### What you have to do
Below is some material; set it all down exactly, apart from the pictures.

--------------------------------------------------

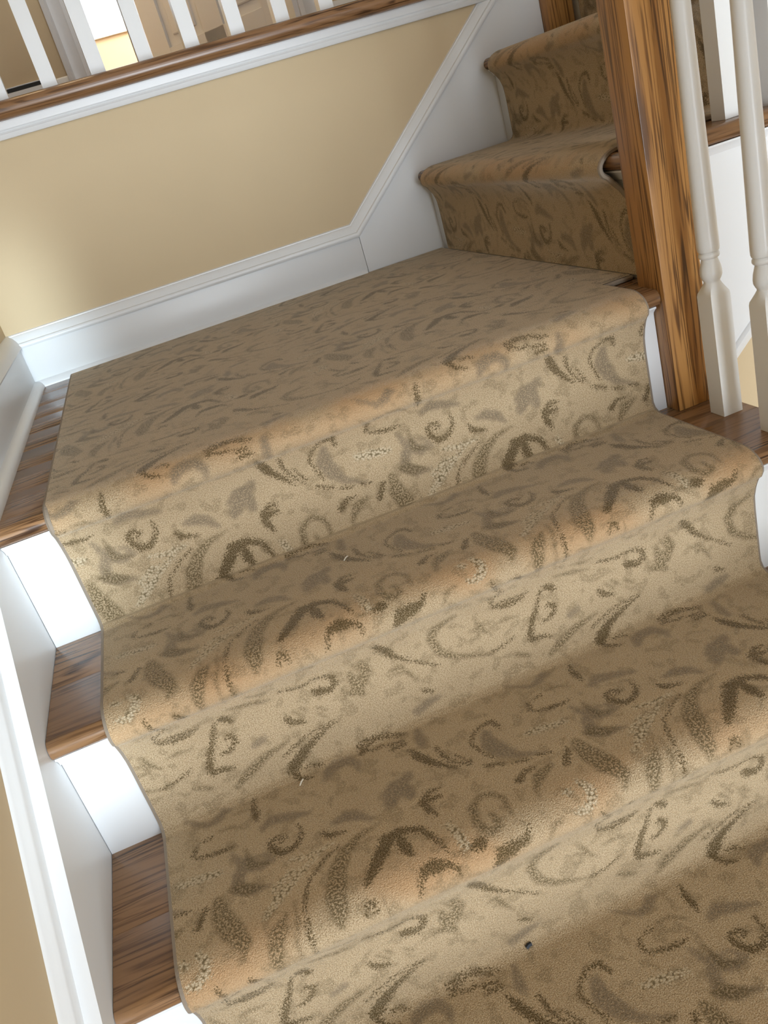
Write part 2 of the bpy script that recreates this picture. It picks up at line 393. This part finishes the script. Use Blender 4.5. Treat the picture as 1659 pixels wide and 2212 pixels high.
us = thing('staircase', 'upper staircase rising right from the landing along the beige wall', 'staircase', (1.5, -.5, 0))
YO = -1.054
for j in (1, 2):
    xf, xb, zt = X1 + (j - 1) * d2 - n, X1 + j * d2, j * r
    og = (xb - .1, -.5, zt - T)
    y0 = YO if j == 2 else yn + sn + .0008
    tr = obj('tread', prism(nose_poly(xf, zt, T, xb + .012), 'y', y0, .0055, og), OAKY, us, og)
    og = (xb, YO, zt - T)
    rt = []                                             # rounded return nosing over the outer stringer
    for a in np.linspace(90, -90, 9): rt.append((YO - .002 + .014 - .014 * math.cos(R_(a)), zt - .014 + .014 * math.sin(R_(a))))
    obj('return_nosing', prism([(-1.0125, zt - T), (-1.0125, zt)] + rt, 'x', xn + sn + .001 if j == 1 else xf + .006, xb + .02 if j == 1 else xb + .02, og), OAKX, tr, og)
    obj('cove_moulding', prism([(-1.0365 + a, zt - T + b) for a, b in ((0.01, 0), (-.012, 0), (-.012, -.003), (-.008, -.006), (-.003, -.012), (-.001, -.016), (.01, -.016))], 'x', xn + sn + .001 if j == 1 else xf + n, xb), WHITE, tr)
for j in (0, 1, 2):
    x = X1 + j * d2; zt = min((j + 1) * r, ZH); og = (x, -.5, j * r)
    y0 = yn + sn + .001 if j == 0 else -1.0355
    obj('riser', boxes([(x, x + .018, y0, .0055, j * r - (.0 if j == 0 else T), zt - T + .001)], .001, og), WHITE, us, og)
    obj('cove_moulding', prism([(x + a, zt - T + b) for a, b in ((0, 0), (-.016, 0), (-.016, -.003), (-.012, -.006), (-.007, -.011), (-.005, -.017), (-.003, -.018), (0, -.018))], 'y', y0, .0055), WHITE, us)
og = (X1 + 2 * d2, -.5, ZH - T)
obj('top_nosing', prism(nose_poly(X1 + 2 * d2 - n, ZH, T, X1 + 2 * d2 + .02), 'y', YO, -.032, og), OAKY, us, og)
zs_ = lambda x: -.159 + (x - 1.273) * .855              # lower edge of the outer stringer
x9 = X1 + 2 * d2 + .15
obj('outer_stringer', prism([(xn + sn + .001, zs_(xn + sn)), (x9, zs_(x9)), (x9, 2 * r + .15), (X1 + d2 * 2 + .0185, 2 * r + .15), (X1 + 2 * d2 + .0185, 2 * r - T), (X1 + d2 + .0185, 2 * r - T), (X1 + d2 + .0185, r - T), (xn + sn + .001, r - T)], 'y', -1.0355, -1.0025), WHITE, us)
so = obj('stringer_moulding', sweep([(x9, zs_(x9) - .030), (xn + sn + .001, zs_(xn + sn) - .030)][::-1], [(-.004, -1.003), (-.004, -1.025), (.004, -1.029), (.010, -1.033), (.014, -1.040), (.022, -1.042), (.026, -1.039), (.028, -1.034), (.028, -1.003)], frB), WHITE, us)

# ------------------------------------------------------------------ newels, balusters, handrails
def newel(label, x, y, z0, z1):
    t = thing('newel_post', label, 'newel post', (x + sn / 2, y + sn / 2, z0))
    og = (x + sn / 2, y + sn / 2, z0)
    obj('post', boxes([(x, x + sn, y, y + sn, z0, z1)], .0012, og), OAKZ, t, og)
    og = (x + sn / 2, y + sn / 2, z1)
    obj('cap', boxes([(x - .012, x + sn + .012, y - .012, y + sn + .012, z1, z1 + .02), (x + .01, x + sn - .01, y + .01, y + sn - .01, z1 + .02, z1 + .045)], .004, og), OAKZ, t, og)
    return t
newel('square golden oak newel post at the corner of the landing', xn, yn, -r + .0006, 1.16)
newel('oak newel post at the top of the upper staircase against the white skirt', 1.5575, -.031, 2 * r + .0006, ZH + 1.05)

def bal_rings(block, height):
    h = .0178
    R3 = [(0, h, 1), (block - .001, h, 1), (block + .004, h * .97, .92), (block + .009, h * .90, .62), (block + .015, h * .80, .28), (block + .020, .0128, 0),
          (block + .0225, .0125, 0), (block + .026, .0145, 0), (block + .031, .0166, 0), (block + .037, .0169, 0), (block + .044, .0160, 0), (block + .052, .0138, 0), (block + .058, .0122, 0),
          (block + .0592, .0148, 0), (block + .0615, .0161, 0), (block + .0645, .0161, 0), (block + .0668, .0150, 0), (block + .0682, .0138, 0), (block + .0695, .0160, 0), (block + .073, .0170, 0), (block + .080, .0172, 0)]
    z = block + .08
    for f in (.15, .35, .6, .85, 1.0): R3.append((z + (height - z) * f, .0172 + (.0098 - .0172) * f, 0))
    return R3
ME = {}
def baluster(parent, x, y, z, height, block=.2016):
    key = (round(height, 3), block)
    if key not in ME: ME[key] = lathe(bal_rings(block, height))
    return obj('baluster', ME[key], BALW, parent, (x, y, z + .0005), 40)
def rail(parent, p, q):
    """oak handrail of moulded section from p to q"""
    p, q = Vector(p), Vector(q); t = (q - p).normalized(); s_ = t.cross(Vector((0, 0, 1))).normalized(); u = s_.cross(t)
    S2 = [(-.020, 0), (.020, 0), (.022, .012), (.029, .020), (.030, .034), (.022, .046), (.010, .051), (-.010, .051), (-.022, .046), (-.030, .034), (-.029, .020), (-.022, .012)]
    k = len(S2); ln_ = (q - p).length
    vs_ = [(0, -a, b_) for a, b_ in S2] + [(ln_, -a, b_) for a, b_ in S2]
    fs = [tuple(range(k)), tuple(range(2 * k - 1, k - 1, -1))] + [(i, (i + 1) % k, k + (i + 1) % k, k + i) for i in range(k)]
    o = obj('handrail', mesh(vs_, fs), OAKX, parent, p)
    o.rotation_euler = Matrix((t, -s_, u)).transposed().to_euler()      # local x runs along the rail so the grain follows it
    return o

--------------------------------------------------

### Exercise output
Write part 2 of the bpy script that recreates this picture. It picks up at line 393. This part finishes the script. Use Blender 4.5. Treat the picture as 1659 pixels wide and 2212 pixels high.
us = thing('staircase', 'upper staircase rising right from the landing along the beige wall', 'staircase', (1.5, -.5, 0))
YO = -1.054
for j in (1, 2):
    xf, xb, zt = X1 + (j - 1) * d2 - n, X1 + j * d2, j * r
    og = (xb - .1, -.5, zt - T)
    y0 = YO if j == 2 else yn + sn + .0008
    tr = obj('tread', prism(nose_poly(xf, zt, T, xb + .012), 'y', y0, .0055, og), OAKY, us, og)
    og = (xb, YO, zt - T)
    rt = []                                             # rounded return nosing over the outer stringer
    for a in np.linspace(90, -90, 9): rt.append((YO - .002 + .014 - .014 * math.cos(R_(a)), zt - .014 + .014 * math.sin(R_(a))))
    obj('return_nosing', prism([(-1.0125, zt - T), (-1.0125, zt)] + rt, 'x', xn + sn + .001 if j == 1 else xf + .006, xb + .02 if j == 1 else xb + .02, og), OAKX, tr, og)
    obj('cove_moulding', prism([(-1.0365 + a, zt - T + b) for a, b in ((0.01, 0), (-.012, 0), (-.012, -.003), (-.008, -.006), (-.003, -.012), (-.001, -.016), (.01, -.016))], 'x', xn + sn + .001 if j == 1 else xf + n, xb), WHITE, tr)
for j in (0, 1, 2):
    x = X1 + j * d2; zt = min((j + 1) * r, ZH); og = (x, -.5, j * r)
    y0 = yn + sn + .001 if j == 0 else -1.0355
    obj('riser', boxes([(x, x + .018, y0, .0055, j * r - (.0 if j == 0 else T), zt - T + .001)], .001, og), WHITE, us, og)
    obj('cove_moulding', prism([(x + a, zt - T + b) for a, b in ((0, 0), (-.016, 0), (-.016, -.003), (-.012, -.006), (-.007, -.011), (-.005, -.017), (-.003, -.018), (0, -.018))], 'y', y0, .0055), WHITE, us)
og = (X1 + 2 * d2, -.5, ZH - T)
obj('top_nosing', prism(nose_poly(X1 + 2 * d2 - n, ZH, T, X1 + 2 * d2 + .02), 'y', YO, -.032, og), OAKY, us, og)
zs_ = lambda x: -.159 + (x - 1.273) * .855              # lower edge of the outer stringer
x9 = X1 + 2 * d2 + .15
obj('outer_stringer', prism([(xn + sn + .001, zs_(xn + sn)), (x9, zs_(x9)), (x9, 2 * r + .15), (X1 + d2 * 2 + .0185, 2 * r + .15), (X1 + 2 * d2 + .0185, 2 * r - T), (X1 + d2 + .0185, 2 * r - T), (X1 + d2 + .0185, r - T), (xn + sn + .001, r - T)], 'y', -1.0355, -1.0025), WHITE, us)
so = obj('stringer_moulding', sweep([(x9, zs_(x9) - .030), (xn + sn + .001, zs_(xn + sn) - .030)][::-1], [(-.004, -1.003), (-.004, -1.025), (.004, -1.029), (.010, -1.033), (.014, -1.040), (.022, -1.042), (.026, -1.039), (.028, -1.034), (.028, -1.003)], frB), WHITE, us)

# ------------------------------------------------------------------ newels, balusters, handrails
def newel(label, x, y, z0, z1):
    t = thing('newel_post', label, 'newel post', (x + sn / 2, y + sn / 2, z0))
    og = (x + sn / 2, y + sn / 2, z0)
    obj('post', boxes([(x, x + sn, y, y + sn, z0, z1)], .0012, og), OAKZ, t, og)
    og = (x + sn / 2, y + sn / 2, z1)
    obj('cap', boxes([(x - .012, x + sn + .012, y - .012, y + sn + .012, z1, z1 + .02), (x + .01, x + sn - .01, y + .01, y + sn - .01, z1 + .02, z1 + .045)], .004, og), OAKZ, t, og)
    return t
newel('square golden oak newel post at the corner of the landing', xn, yn, -r + .0006, 1.16)
newel('oak newel post at the top of the upper staircase against the white skirt', 1.5575, -.031, 2 * r + .0006, ZH + 1.05)

def bal_rings(block, height):
    h = .0178
    R3 = [(0, h, 1), (block - .001, h, 1), (block + .004, h * .97, .92), (block + .009, h * .90, .62), (block + .015, h * .80, .28), (block + .020, .0128, 0),
          (block + .0225, .0125, 0), (block + .026, .0145, 0), (block + .031, .0166, 0), (block + .037, .0169, 0), (block + .044, .0160, 0), (block + .052, .0138, 0), (block + .058, .0122, 0),
          (block + .0592, .0148, 0), (block + .0615, .0161, 0), (block + .0645, .0161, 0), (block + .0668, .0150, 0), (block + .0682, .0138, 0), (block + .0695, .0160, 0), (block + .073, .0170, 0), (block + .080, .0172, 0)]
    z = block + .08
    for f in (.15, .35, .6, .85, 1.0): R3.append((z + (height - z) * f, .0172 + (.0098 - .0172) * f, 0))
    return R3
ME = {}
def baluster(parent, x, y, z, height, block=.2016):
    key = (round(height, 3), block)
    if key not in ME: ME[key] = lathe(bal_rings(block, height))
    return obj('baluster', ME[key], BALW, parent, (x, y, z + .0005), 40)
def rail(parent, p, q):
    """oak handrail of moulded section from p to q"""
    p, q = Vector(p), Vector(q); t = (q - p).normalized(); s_ = t.cross(Vector((0, 0, 1))).normalized(); u = s_.cross(t)
    S2 = [(-.020, 0), (.020, 0), (.022, .012), (.029, .020), (.030, .034), (.022, .046), (.010, .051), (-.010, .051), (-.022, .046), (-.030, .034), (-.029, .020), (-.022, .012)]
    k = len(S2); ln_ = (q - p).length
    vs_ = [(0, -a, b_) for a, b_ in S2] + [(ln_, -a, b_) for a, b_ in S2]
    fs = [tuple(range(k)), tuple(range(2 * k - 1, k - 1, -1))] + [(i, (i + 1) % k, k + (i + 1) % k, k + i) for i in range(k)]
    o = obj('handrail', mesh(vs_, fs), OAKX, parent, p)
    o.rotation_euler = Matrix((t, -s_, u)).transposed().to_euler()      # local x runs along the rail so the grain follows it
    return o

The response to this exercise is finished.